**WHAT TO PRODUCE**
Every line of the material is to be quoted verbatim, minus the pictures.

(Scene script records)
- - - - -

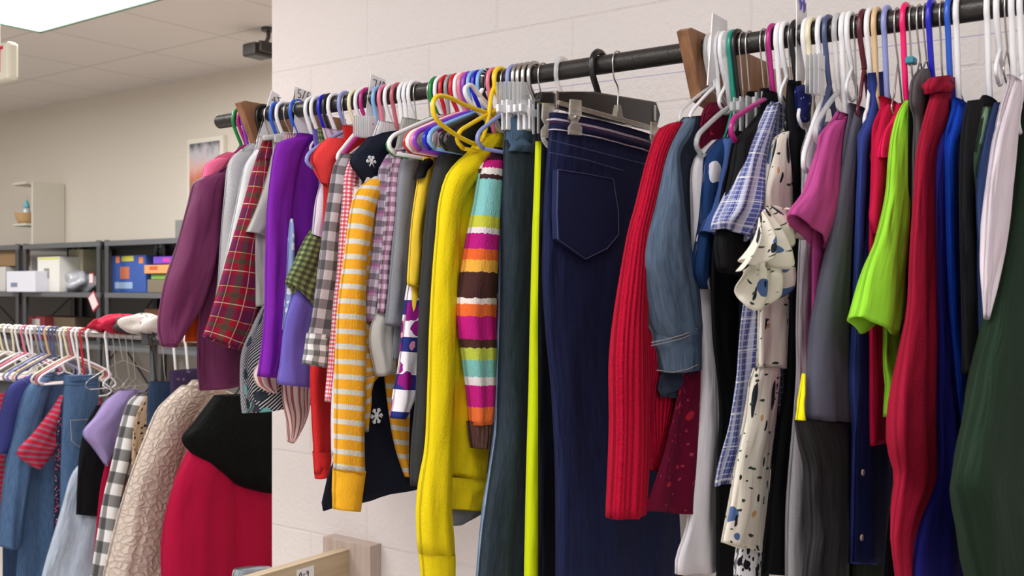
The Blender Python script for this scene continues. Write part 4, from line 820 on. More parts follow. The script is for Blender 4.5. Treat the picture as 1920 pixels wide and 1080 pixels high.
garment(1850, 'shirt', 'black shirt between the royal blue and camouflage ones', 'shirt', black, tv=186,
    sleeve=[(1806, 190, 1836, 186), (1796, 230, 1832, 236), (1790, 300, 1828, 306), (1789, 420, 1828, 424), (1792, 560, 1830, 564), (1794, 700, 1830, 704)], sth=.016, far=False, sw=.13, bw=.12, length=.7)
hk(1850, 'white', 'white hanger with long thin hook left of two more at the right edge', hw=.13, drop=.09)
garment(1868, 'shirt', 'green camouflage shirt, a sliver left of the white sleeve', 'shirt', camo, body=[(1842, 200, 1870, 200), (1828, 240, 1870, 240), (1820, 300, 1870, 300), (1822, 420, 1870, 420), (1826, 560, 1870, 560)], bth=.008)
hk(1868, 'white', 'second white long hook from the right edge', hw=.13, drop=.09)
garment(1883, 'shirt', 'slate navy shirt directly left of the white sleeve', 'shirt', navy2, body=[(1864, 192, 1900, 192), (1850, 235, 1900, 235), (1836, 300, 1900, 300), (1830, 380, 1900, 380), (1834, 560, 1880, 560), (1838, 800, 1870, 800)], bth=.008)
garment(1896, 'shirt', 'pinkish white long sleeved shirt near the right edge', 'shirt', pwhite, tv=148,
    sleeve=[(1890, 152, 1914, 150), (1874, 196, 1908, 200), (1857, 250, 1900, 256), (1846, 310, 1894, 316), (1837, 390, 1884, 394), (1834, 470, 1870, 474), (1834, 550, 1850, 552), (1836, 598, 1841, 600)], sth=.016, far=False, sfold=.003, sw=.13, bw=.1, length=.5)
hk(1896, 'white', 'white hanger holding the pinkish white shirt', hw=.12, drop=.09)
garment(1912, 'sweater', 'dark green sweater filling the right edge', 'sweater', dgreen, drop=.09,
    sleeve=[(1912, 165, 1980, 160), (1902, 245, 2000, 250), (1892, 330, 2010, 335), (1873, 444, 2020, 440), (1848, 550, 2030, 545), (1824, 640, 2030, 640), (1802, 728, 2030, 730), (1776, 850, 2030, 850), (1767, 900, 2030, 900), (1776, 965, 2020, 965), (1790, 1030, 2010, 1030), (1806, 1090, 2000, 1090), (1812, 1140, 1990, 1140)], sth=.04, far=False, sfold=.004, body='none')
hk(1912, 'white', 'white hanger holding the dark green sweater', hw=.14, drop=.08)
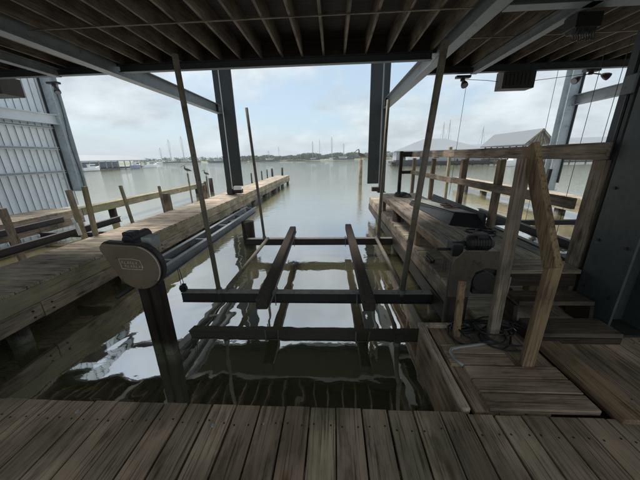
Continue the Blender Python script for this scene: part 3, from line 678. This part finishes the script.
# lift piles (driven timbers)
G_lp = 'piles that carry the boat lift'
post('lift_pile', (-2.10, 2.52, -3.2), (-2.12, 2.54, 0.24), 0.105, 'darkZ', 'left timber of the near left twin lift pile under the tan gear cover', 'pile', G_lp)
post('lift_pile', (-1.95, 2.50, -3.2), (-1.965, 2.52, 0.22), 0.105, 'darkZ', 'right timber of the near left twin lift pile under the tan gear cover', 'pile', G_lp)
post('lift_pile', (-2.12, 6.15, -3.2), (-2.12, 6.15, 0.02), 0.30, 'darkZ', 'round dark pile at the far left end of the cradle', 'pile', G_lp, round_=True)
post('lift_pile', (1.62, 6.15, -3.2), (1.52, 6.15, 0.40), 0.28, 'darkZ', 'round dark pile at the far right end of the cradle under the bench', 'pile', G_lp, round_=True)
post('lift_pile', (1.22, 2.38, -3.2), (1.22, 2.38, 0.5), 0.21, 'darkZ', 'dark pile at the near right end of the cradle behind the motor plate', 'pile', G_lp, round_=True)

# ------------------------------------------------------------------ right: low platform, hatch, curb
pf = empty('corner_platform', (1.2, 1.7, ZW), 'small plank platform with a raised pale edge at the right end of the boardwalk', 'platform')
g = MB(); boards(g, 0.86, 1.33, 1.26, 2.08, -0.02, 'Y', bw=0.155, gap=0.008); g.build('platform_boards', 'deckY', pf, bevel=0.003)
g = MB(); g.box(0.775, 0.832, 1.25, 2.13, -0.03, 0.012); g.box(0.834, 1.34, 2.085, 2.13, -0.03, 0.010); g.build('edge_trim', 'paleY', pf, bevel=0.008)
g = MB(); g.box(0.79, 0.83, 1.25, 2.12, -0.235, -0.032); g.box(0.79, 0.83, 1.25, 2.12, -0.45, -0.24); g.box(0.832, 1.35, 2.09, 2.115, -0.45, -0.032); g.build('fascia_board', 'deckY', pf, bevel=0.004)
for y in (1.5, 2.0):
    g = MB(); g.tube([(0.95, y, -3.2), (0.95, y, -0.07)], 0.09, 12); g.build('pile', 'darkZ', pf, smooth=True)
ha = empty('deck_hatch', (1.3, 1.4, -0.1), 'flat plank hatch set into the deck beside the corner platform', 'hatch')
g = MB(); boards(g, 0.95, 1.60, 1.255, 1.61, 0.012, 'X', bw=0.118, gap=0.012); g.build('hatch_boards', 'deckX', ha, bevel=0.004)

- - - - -

**OUTPUT FOR THIS TASK**
The Blender Python script for this scene continues. Write part 4, from line 820 on. More parts follow. The script is for Blender 4.5. Treat the picture as 1920 pixels wide and 1080 pixels high.
garment(1850, 'shirt', 'black shirt between the royal blue and camouflage ones', 'shirt', black, tv=186,
    sleeve=[(1806, 190, 1836, 186), (1796, 230, 1832, 236), (1790, 300, 1828, 306), (1789, 420, 1828, 424), (1792, 560, 1830, 564), (1794, 700, 1830, 704)], sth=.016, far=False, sw=.13, bw=.12, length=.7)
hk(1850, 'white', 'white hanger with long thin hook left of two more at the right edge', hw=.13, drop=.09)
garment(1868, 'shirt', 'green camouflage shirt, a sliver left of the white sleeve', 'shirt', camo, body=[(1842, 200, 1870, 200), (1828, 240, 1870, 240), (1820, 300, 1870, 300), (1822, 420, 1870, 420), (1826, 560, 1870, 560)], bth=.008)
hk(1868, 'white', 'second white long hook from the right edge', hw=.13, drop=.09)
garment(1883, 'shirt', 'slate navy shirt directly left of the white sleeve', 'shirt', navy2, body=[(1864, 192, 1900, 192), (1850, 235, 1900, 235), (1836, 300, 1900, 300), (1830, 380, 1900, 380), (1834, 560, 1880, 560), (1838, 800, 1870, 800)], bth=.008)
garment(1896, 'shirt', 'pinkish white long sleeved shirt near the right edge', 'shirt', pwhite, tv=148,
    sleeve=[(1890, 152, 1914, 150), (1874, 196, 1908, 200), (1857, 250, 1900, 256), (1846, 310, 1894, 316), (1837, 390, 1884, 394), (1834, 470, 1870, 474), (1834, 550, 1850, 552), (1836, 598, 1841, 600)], sth=.016, far=False, sfold=.003, sw=.13, bw=.1, length=.5)
hk(1896, 'white', 'white hanger holding the pinkish white shirt', hw=.12, drop=.09)
garment(1912, 'sweater', 'dark green sweater filling the right edge', 'sweater', dgreen, drop=.09,
    sleeve=[(1912, 165, 1980, 160), (1902, 245, 2000, 250), (1892, 330, 2010, 335), (1873, 444, 2020, 440), (1848, 550, 2030, 545), (1824, 640, 2030, 640), (1802, 728, 2030, 730), (1776, 850, 2030, 850), (1767, 900, 2030, 900), (1776, 965, 2020, 965), (1790, 1030, 2010, 1030), (1806, 1090, 2000, 1090), (1812, 1140, 1990, 1140)], sth=.04, far=False, sfold=.004, body='none')
hk(1912, 'white', 'white hanger holding the dark green sweater', hw=.14, drop=.08)
Continue the Blender Python script for this scene: part 3, from line 678. This part finishes the script.
# lift piles (driven timbers)
G_lp = 'piles that carry the boat lift'
post('lift_pile', (-2.10, 2.52, -3.2), (-2.12, 2.54, 0.24), 0.105, 'darkZ', 'left timber of the near left twin lift pile under the tan gear cover', 'pile', G_lp)
post('lift_pile', (-1.95, 2.50, -3.2), (-1.965, 2.52, 0.22), 0.105, 'darkZ', 'right timber of the near left twin lift pile under the tan gear cover', 'pile', G_lp)
post('lift_pile', (-2.12, 6.15, -3.2), (-2.12, 6.15, 0.02), 0.30, 'darkZ', 'round dark pile at the far left end of the cradle', 'pile', G_lp, round_=True)
post('lift_pile', (1.62, 6.15, -3.2), (1.52, 6.15, 0.40), 0.28, 'darkZ', 'round dark pile at the far right end of the cradle under the bench', 'pile', G_lp, round_=True)
post('lift_pile', (1.22, 2.38, -3.2), (1.22, 2.38, 0.5), 0.21, 'darkZ', 'dark pile at the near right end of the cradle behind the motor plate', 'pile', G_lp, round_=True)

# ------------------------------------------------------------------ right: low platform, hatch, curb
pf = empty('corner_platform', (1.2, 1.7, ZW), 'small plank platform with a raised pale edge at the right end of the boardwalk', 'platform')
g = MB(); boards(g, 0.86, 1.33, 1.26, 2.08, -0.02, 'Y', bw=0.155, gap=0.008); g.build('platform_boards', 'deckY', pf, bevel=0.003)
g = MB(); g.box(0.775, 0.832, 1.25, 2.13, -0.03, 0.012); g.box(0.834, 1.34, 2.085, 2.13, -0.03, 0.010); g.build('edge_trim', 'paleY', pf, bevel=0.008)
g = MB(); g.box(0.79, 0.83, 1.25, 2.12, -0.235, -0.032); g.box(0.79, 0.83, 1.25, 2.12, -0.45, -0.24); g.box(0.832, 1.35, 2.09, 2.115, -0.45, -0.032); g.build('fascia_board', 'deckY', pf, bevel=0.004)
for y in (1.5, 2.0):
    g = MB(); g.tube([(0.95, y, -3.2), (0.95, y, -0.07)], 0.09, 12); g.build('pile', 'darkZ', pf, smooth=True)
ha = empty('deck_hatch', (1.3, 1.4, -0.1), 'flat plank hatch set into the deck beside the corner platform', 'hatch')
g = MB(); boards(g, 0.95, 1.60, 1.255, 1.61, 0.012, 'X', bw=0.118, gap=0.012); g.build('hatch_boards', 'deckX', ha, bevel=0.004)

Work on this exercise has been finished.